As I cleaned and sorted, I began to imagine the day that this bin would be opened again.  I pictured it being a rainy day, my sons sitting on the floor with their own little ones.  Maybe they would begin talking about the things they used to build.  Maybe they would talk about events that inspired them to build.  There would be lots of memories.  Lots of good memories.

I was suddenly reminded of my own childhood days of rummaging through my grandmother’s button box.  It was a real treat to examine the buttons one by one.  It was especially exciting to find other things in the box that had nothing to do with buttons.  A small china doll.  A tiny replica of a vintage oatmeal canister.  Somehow these things had extra importance:  they really didn’t belong with buttons.  It was a mystery why they were in there.  Apparently I liked it that way, because I never asked my grandmother why these unrelated items were in the button box.

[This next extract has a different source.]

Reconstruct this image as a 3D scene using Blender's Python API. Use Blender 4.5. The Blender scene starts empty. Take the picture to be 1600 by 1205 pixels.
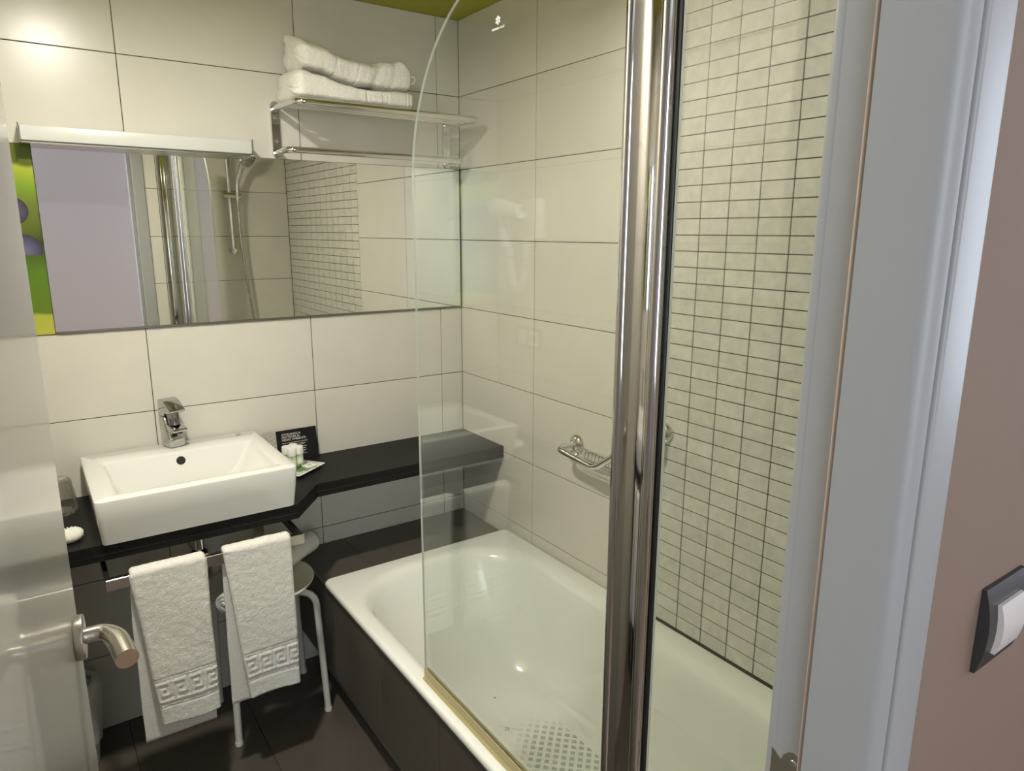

That’s when it hit me:  I would make the Lego storage bin into our very own Time Capsule, like the button box.  Matchbox cars and Micro machines went back in, as well as small airplanes.  Little items that might trigger big memories.  I placed some of the coins back into the box, in the hopes that one day a small child might look in awe at the old coins…his or her own ‘buried treasure’ found in the Lego bin.  Sometimes just a small bit of chaos is all we need to liven things up a bit.

It was quietly reassuring that one day these items will be loved again.  One day we will once again hear the familiar sound of small pieces of plastic being excitedly raked around in the search for a specific Lego.  The sound of creativity.  It is my fervent prayer that it is a sound we both will hear.